Work required: Search the material below for the string "parts" and extract each line that has it.

** start of Source data **

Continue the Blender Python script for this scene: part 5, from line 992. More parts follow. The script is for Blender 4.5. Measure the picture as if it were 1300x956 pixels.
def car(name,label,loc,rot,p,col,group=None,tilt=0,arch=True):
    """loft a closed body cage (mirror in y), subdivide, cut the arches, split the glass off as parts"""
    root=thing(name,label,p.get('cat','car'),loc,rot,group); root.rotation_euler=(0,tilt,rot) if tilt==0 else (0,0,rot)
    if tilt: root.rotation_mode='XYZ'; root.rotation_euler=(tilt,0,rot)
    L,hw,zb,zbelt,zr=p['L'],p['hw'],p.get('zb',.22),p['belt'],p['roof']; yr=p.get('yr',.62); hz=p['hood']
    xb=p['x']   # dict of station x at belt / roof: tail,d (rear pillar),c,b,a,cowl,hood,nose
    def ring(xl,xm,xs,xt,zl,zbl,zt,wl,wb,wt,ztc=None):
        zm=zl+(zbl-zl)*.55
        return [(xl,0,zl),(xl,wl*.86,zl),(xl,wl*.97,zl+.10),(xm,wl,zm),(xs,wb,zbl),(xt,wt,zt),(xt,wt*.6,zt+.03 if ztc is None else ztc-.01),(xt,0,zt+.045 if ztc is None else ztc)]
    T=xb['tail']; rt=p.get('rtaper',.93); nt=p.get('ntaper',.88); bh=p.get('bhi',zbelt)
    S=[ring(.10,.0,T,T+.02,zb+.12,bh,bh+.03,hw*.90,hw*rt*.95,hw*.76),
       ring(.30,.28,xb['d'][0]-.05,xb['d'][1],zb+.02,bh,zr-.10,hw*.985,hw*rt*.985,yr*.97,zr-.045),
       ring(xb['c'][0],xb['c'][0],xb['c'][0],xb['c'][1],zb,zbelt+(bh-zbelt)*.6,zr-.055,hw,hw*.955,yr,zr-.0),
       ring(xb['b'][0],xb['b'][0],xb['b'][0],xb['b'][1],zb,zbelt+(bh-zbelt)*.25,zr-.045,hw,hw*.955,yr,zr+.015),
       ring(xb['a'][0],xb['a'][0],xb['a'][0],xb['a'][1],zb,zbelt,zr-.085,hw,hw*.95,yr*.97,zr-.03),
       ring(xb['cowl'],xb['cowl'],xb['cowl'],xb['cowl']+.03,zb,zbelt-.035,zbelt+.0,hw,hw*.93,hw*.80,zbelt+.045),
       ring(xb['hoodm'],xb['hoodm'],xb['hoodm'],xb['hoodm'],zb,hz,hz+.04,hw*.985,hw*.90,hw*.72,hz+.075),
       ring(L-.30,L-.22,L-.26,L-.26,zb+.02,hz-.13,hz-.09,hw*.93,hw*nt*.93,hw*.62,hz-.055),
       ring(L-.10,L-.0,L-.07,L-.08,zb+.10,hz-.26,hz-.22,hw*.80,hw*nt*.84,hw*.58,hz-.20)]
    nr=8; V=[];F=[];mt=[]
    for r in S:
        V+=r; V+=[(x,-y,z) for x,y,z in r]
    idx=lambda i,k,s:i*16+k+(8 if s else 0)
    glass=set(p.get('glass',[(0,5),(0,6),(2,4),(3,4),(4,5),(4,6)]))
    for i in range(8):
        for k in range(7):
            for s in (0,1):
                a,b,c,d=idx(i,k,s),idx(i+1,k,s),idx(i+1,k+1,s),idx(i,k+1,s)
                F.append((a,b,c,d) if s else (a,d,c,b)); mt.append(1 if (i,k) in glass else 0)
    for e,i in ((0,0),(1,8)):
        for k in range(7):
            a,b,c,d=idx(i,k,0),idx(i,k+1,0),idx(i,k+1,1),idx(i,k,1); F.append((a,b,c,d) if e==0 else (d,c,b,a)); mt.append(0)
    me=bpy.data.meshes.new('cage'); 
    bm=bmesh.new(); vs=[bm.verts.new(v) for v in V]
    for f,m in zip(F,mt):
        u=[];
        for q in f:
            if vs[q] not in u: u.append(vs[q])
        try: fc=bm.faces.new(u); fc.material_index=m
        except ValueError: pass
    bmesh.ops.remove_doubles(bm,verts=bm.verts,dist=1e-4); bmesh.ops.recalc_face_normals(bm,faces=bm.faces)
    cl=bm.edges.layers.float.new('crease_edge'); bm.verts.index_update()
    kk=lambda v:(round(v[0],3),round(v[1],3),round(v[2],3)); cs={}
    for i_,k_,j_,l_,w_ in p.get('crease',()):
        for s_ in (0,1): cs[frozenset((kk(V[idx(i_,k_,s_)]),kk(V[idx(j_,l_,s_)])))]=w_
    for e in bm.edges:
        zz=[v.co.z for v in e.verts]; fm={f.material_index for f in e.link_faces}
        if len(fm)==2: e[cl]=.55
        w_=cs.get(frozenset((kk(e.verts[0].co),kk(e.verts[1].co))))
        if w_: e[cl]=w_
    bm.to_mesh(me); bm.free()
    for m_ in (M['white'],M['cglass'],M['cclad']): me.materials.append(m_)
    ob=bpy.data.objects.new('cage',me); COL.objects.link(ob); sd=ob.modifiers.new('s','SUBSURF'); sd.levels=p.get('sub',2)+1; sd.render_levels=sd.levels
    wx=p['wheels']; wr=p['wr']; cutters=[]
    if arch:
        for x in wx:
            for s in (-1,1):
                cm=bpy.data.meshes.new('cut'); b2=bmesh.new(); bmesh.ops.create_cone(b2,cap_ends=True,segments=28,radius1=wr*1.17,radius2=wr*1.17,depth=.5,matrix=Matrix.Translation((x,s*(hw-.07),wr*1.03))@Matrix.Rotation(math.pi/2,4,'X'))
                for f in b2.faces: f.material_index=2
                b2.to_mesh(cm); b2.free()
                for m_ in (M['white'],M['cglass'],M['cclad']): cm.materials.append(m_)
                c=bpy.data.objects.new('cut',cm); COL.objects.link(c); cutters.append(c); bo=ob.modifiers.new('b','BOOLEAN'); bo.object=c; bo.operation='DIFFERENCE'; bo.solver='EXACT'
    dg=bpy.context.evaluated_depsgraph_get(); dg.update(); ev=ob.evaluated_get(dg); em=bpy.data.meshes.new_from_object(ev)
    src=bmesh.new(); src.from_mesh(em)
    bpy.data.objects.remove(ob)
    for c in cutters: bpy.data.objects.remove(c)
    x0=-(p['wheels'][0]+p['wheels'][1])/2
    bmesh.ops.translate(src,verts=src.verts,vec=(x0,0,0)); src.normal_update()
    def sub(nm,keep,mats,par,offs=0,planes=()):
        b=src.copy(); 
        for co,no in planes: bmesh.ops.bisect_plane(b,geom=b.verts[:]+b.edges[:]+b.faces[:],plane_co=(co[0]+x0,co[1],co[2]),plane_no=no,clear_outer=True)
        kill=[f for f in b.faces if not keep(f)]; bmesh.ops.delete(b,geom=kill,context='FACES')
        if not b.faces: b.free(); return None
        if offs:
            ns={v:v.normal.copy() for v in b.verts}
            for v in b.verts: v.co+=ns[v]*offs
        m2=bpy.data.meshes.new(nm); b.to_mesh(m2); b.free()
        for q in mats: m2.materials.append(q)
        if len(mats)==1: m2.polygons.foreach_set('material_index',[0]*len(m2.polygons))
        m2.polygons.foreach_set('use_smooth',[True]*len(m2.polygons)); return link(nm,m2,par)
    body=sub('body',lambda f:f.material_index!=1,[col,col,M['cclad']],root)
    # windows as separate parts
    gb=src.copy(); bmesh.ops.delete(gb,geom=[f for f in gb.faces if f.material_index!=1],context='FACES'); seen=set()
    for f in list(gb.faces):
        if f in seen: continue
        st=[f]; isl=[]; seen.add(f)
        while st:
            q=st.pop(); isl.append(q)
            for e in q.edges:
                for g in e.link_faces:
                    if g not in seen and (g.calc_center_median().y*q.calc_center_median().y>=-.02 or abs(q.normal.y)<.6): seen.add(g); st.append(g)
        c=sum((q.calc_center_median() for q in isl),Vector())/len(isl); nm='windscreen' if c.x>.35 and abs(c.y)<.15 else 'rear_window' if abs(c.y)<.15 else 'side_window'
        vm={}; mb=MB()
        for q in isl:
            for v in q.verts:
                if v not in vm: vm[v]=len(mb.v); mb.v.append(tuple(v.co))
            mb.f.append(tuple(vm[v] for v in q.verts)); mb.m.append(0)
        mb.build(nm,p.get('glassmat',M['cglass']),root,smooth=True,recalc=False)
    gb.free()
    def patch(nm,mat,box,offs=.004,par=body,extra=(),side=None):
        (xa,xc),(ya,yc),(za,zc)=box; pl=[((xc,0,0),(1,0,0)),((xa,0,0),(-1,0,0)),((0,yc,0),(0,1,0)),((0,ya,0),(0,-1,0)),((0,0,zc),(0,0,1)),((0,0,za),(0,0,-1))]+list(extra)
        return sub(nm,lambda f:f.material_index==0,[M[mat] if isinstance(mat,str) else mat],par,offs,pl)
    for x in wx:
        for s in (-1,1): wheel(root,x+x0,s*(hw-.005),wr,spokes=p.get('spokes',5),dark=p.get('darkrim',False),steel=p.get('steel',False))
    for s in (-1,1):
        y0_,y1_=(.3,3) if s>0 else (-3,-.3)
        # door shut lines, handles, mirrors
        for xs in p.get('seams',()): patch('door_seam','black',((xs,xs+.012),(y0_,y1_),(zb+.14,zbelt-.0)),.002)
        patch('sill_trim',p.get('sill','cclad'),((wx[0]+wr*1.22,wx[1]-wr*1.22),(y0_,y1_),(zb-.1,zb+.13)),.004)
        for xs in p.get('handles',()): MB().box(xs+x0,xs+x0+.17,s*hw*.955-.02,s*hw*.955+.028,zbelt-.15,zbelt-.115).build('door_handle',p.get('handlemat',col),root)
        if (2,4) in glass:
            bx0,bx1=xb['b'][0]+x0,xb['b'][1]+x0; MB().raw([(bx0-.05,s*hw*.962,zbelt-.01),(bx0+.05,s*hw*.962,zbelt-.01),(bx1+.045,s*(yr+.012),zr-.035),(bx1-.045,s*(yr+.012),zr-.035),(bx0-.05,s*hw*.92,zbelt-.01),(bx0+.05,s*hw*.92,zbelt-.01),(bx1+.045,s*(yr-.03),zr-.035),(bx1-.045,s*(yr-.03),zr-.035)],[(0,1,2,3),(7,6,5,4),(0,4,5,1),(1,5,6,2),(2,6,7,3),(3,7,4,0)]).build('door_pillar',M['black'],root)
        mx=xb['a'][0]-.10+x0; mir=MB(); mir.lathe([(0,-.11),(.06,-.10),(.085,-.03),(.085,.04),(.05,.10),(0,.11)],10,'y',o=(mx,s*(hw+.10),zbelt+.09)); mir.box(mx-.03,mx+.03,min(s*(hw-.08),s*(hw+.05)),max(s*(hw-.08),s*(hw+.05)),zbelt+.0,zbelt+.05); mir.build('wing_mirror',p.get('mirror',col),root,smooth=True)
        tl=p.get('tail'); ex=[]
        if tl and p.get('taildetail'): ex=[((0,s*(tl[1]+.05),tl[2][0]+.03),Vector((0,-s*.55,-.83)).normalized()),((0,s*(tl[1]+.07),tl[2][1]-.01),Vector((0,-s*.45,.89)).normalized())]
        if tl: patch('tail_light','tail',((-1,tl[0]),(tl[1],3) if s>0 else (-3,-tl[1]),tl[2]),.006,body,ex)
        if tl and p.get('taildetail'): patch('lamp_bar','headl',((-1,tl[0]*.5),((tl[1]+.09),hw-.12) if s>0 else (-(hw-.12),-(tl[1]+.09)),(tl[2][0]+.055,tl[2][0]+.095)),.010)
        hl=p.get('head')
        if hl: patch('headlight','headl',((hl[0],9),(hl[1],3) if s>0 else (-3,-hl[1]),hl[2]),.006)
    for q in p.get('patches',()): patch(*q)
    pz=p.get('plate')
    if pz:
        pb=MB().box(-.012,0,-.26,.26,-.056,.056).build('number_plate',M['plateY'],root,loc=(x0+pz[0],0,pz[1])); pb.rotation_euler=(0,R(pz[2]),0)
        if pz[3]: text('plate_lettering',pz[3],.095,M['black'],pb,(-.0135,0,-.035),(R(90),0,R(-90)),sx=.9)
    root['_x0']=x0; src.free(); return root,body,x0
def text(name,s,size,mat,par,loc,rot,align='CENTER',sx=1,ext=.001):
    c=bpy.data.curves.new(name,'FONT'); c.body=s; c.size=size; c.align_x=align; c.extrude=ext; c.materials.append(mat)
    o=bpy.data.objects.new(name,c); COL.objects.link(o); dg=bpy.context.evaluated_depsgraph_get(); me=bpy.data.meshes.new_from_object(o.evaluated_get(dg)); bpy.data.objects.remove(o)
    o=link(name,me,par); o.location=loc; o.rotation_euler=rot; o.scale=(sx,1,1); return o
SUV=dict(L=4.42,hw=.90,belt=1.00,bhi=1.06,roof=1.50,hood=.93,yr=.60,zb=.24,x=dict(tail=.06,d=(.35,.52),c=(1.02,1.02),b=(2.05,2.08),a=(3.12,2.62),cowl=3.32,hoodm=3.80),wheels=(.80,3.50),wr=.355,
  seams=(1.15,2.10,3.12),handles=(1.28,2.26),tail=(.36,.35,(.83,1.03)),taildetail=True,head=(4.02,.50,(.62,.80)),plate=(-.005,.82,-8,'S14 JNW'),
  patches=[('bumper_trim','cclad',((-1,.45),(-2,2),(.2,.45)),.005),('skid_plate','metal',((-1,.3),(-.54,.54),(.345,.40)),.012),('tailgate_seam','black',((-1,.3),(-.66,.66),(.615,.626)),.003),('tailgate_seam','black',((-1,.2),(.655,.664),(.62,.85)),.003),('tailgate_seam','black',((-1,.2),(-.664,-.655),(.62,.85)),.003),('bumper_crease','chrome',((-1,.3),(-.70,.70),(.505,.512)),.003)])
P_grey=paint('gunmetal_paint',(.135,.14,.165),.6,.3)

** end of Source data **

Solution for this task:
Continue the Blender Python script for this scene: part 5, from line 992. More parts follow. The script is for Blender 4.5. Measure the picture as if it were 1300x956 pixels.
    """loft a closed body cage (mirror in y), subdivide, cut the arches, split the glass off as parts"""
    # windows as separate parts